Lawsuits and investigations against Penn
Over the course of 2025, Penn has faced several lawsuits and investigations alongside federal scrutiny over its alleged Title IX violations.
U.S. congressional Republicans announced an investigation into the Ivy League’s eight universities for alleged violations of antitrust in April. The letter, addressed to Penn President Larry Jameson, accused the Ivy League of colluding to raise tuition costs and engaging in unfair financial aid practices and demanded that the University turn over documents related to admissions and communications in less than two weeks.
In July, Penn was issued a subpoena by the House Judiciary Committee, which accused the University of inadequately submitting documents for the committee’s ongoing price-fixing investigation.
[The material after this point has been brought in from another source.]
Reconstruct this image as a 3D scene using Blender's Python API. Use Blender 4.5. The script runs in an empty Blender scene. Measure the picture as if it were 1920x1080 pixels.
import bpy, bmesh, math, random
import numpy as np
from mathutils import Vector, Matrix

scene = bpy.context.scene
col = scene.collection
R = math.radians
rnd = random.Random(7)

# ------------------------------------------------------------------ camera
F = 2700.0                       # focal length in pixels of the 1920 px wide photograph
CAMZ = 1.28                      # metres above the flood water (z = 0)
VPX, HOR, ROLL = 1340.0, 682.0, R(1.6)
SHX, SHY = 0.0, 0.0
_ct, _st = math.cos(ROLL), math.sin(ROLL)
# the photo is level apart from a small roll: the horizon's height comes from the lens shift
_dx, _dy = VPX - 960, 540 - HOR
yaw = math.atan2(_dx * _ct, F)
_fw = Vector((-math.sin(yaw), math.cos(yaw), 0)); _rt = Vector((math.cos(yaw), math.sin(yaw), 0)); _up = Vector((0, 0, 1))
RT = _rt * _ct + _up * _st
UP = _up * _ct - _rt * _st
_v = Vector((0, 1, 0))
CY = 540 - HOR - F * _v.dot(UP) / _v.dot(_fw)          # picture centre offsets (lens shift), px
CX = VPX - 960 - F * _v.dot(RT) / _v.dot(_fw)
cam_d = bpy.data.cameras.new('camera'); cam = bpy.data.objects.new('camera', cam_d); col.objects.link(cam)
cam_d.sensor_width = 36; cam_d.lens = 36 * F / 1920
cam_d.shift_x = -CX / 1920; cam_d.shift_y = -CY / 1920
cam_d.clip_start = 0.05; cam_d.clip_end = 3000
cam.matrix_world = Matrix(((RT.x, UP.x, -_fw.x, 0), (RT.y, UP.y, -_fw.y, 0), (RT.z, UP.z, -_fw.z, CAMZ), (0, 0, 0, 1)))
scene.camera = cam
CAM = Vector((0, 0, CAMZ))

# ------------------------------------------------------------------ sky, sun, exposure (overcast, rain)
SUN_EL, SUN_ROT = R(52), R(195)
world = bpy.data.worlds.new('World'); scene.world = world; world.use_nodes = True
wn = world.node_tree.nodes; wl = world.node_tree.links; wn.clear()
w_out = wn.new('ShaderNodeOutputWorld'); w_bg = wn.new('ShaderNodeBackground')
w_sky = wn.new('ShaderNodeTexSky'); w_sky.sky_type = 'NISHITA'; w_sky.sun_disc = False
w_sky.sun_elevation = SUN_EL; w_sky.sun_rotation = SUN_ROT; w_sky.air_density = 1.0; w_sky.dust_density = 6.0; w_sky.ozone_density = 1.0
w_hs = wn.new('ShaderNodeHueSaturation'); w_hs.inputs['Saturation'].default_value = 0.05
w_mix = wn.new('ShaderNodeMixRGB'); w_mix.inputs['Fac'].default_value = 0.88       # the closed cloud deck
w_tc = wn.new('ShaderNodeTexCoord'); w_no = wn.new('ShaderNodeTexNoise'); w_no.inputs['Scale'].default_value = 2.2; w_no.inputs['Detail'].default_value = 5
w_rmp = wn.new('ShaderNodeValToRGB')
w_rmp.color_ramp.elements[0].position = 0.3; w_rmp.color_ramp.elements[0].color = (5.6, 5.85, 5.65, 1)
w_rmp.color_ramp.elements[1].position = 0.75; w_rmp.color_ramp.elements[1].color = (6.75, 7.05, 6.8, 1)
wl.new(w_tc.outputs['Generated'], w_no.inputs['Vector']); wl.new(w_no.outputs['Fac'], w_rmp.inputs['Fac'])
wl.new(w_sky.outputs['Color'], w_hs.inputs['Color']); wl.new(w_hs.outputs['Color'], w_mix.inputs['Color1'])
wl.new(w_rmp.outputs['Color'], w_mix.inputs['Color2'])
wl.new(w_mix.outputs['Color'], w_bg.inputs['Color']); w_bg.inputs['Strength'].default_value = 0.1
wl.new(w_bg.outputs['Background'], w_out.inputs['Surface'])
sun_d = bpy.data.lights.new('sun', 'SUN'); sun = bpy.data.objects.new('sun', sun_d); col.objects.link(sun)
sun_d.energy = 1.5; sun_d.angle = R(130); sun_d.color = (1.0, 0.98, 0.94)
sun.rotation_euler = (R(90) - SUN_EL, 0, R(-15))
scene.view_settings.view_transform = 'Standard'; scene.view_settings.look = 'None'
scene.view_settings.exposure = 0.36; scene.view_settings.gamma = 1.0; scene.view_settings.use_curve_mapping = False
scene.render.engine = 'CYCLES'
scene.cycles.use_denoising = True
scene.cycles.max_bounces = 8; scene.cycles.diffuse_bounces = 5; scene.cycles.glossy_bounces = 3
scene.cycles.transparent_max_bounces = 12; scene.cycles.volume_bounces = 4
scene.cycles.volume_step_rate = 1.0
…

Penn was also named as a defendant in a lawsuit filed in August that alleged that top universities also engaged in price-fixing by misusing the early decision admissions process.
A month later, a federal judge dismissed an October 2024 lawsuit alleging that Penn engaged in a price-fixing scheme that inflated tuition costs for students with divorced or separated parents. Penn is still among the five universities yet to settle an ongoing 2022 antitrust lawsuit — accusing Penn and 16 other universities of forming a “price-fixing cartel” — that could award defendants approximately $2 billion in damages.
In May, the Education Department launched an investigation into Penn’s foreign funding records after alleging the University had “inaccurate” and “incomplete” disclosures. At the time, the Education Department provided Penn with a 30-day deadline to comply with information requests and warned that a failure to do so could result in “civil action by the U.S. Department of Justice.”
The Education Department announced the launch of a new portal for colleges and universities to disclose sources of foreign funding in December, describing the issue as a “top priority” for the Trump administration.
In November, the United States Equal Employment Opportunity Commission filed a lawsuit against Penn, claiming that the University failed to provide documents requested for an investigation into its handling of antisemitism complaints from Jewish faculty and staff. Days after the filing, hundreds of Penn community members signed a petition criticizing the lawsuit’s request for the names of Jewish students and faculty.
On Dec. 2, Penn filed a motion to reassign the case to federal Judge Mitchell Goldberg, who dismissed an antisemitism lawsuit against Penn in June 2025. Penn withdrew its motion just a day later, given that Goldberg had resigned from his post in September and that the previous lawsuit is on appeal.
Trump’s preferential funding compact
In October, the White House approached nine universities, including Penn, with the “Compact for Academic Excellence in Higher Education” — an agreement that would have provided the University with preferential funding treatment in exchange for sweeping institutional reform.
The Oct. 1 document set forth guidelines that would have governed Penn’s admissions, pricing, and hiring practices. Higher-education institutions that signed the agreement were to receive “multiple positive benefits,” including “substantial and meaningful federal grants.”
Several provisions in the agreement directly mimicked a list of reform proposals circulated in 2023 by outgoing Wharton Board of Advisors Chair Marc Rowan. Rowan — the chief architect of the White House proposal — circulated the initial list of questions to the University Board of Trustees just days after successfully orchestrating a pressure campaign to oust then-Penn President Liz Magill and former Board of Trustees Chair Scott Bok.
Despite Rowan’s affiliation with the University, Penn became the third university to reject the compact after a two-week-long review process that involved consulting various members of the Penn community.
In a recent interview with the DP, Jameson stated that Penn hasn’t had “any further contact” with the federal government regarding the compact — but described the University’s historical relationship with the federal government as “powerful, amazing, and valuable.”